Feb 08, 2013 0 Share

Learning Skills


Close-up of man washing dishes at kitchen sink.
iStockphoto

Now that I’m home full time with Cody, it has given me great opportunity to work with him more on the daily living skills he needs to learn.

Bill and I have always assisted him with showers, but more and more I have been relinquishing control to Cody. I’m finding I no longer have to worry about him using a half a bottle of shampoo on his hair and with some hand over hand assistance he’s learned to rub the shampoo in circles all over his head instead of just in one small area, leaving Bill or me to do the rest. He has also become quite insistent upon me only helping him wash his back. The rest he wishes to do himself.

Cody has graduated to doing many tasks with one prompt only. Taking his dirty laundry to the hamper, brushing his teeth, getting himself dressed in the morning and bringing his dirty dishes over to the kitchen counter are all pretty much routine now.  But there are still those things he needs broken down into steps.

I still have to verbally prompt Cody on each step of getting the dishes from the kitchen counter to the dishwasher, which goes like this:

  1. Ok, Cody. First we take the dish cloth.
  2. Then we turn the faucet to warm.
  3. Now we put the dish under the water and keep it there.
  4. Now use the dish cloth to wipe away the food on the plate.
  5. Now put it here, in the dishwasher.

During this process I must point to spots missed and sometimes it requires numerous prompts.

He has done fairly well at making his bed, but now we are working on perfecting his technique. This is something we are doing together for now. While Cody is on one side, I’m on the other. Again I make it a very specific process.

  1. Ok Cody, let’s pull the covers back and smooth out the sheet.
  2. Now let’s take the corner of the top sheet.
  3. Let’s pull it to the top.
  4. Pull it tight.
  5. Get the wrinkles out.
  6. Now take the corner of the blanket.
  7. Let’s pull it to the top.
  8. Pull it tight.
  9. Get the wrinkles out.

We repeat this process with the quilt and the comforter, and then we make sure the pillows are placed at the top, neatly.

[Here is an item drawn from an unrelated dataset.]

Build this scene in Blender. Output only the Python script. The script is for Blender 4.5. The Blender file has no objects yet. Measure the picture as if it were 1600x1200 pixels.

Dusting is a bit more tedious. Once Cody has everything off of his dresser, it’s not so much of a problem. But for some reason getting him to understand that everything must be off the dresser to do it properly seems to be a bit of a hill to climb. I find I have to prompt him several times to take all of the items off before he begins dusting. I was pleasantly surprised however, that he recently used only a modest amount of polish. There have been times when we would have needed a bath towel to get all the polish off if someone were not available to say, “Ok! That’s enough!”

We’re still working on making a telephone call. Sometimes it takes several tries to punch in Bill’s cell phone number. And patience to push only one number at a time is something that causes Cody frustration but he’s getting a little better at it each time he does it.

I don’t find it difficult teaching Cody these tasks and from where I stand I feel it’s fairly plain to see he learns quite well through daily repetition. But, one skill where he seems to have a huge hurdle to clear is the art of communication with others. He understands what others tell him. And he talks all the time—sometimes nonstop for hours. But others have no clue what he means when he speaks.

Our meeting with Cody’s service coordinator at the learning facility I spoke of in previous columns was pushed back. But it appears that speech pathology sessions are out of the question at this time. Even on a sliding scale they are more expensive than what we can afford, for now. So I’m researching any free resources I can find online that may help.

Today, we will meet with the Behavioral Analysis Team. I’m hoping and praying they can lead us to ways to teach Cody how to engage in proper conversation. I know the key to unlocking this skill is out there. But sometimes I feel like I’m searching the whole ocean to find it.